The executive director of the B.C. Securities Commission gave notice to ICBC last year that it should not issue or renew a driver's licence to Paul Oei, who was found in 2017 to have committed 63 acts of fraud against investors by misappropriating their money.
According to the 2017 decision, Oei and companies he controlled diverted a total of slightly more than $5 million of investor money away from the purposes for which they had told investors it would be used.
He was ordered to pay approximately $3.1 million – representing the amount he had fraudulently obtained less roughly $2 million that had been repaid to investors – plus a $4.5 million administrative penalty to the BCSC.
The commission said in a news release Friday that Oei has not yet paid any portion of the roughly $7.6 million he owes.

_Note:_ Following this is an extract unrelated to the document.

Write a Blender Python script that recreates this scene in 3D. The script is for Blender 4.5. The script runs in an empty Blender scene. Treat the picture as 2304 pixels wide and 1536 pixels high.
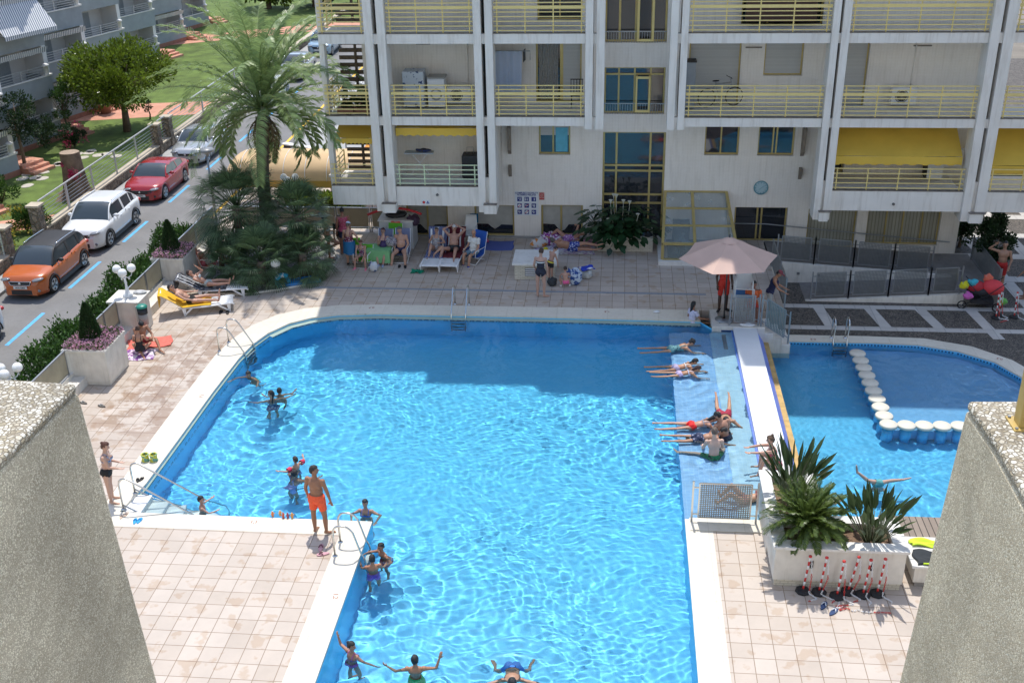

Oei applied to the commission for a review of the executive director's decision to block his driver's licence. After a hearing, a panel of the BCSC announced Friday that it had decided to uphold the decision.
The panel noted that this was the first time it had been asked to review such a decision since changes to the provincial Securities Act allowing the BCSC to block licence renewals came into effect last year.
In seeking to quash the executive director's decision, Oei argued that he needs a driver's licence so he can serve as an emergency driver for his elderly father. He also argued that losing his licence would limit his ability to get a better job, and therefore his ability to pay his fines.
Oei told the panel that he cannot pay the commission anything at the moment, and submitted T4 slips showing earned income of roughly $7,000 in 2020 and $12,400 last year. He also referred the panel to a Supreme Court of Canada decision that struck down a similar law in Alberta and questioned whether the BCSC actually has the authority to prohibit him from maintaining a driver's licence.
On the question of legality, the panel rejected Oei's argument, noting that the Alberta law included a provision that would have maintained the province's right to withhold driver's licences even if debts had been discharged in a federal bankruptcy proceeding. That provision, according to the panel, was what led the federal court to strike down the Alberta law.
The B.C. law contains no such provision.
As for Oei's other arguments, the panel agreed with the executive director that inconvenience "is not (a) sufficient reason to not issue the notice to ICBC" blocking Oei from receiving a licence.
"Inconvenience is the expected outcome of the statutory provisions," the panel wrote, summarizing the executive director's argument.
"The purpose of those provisions is to provide to the executive director a mechanism to assist with financial collections. It is in the public interest to give effect to those provisions."
The panel also made note of the fact that Oei would not have to pay the money he owes in full to restore his driving privileges. The Securities Act allows the executive director to rescind a direction to ICBC at his discretion upon entering into a payment agreement with a person who owes the BCSC money.
"The applicant has neither paid any part of the very significant amounts that remain outstanding nor made any proposal for a payment plan," the panel wrote.
"We note that the applicant continues to show no remorse or responsibility for his role in the fraud and misappropriation in this matter and, through his own acts and words, makes clear that he has failed to accept the original findings and decision of the panel."
Oei told the panel he does not currently own a car. During the time that he was involved in raising the funds from the investors, Oei drove a Bentley, according to the commission's original decision against him.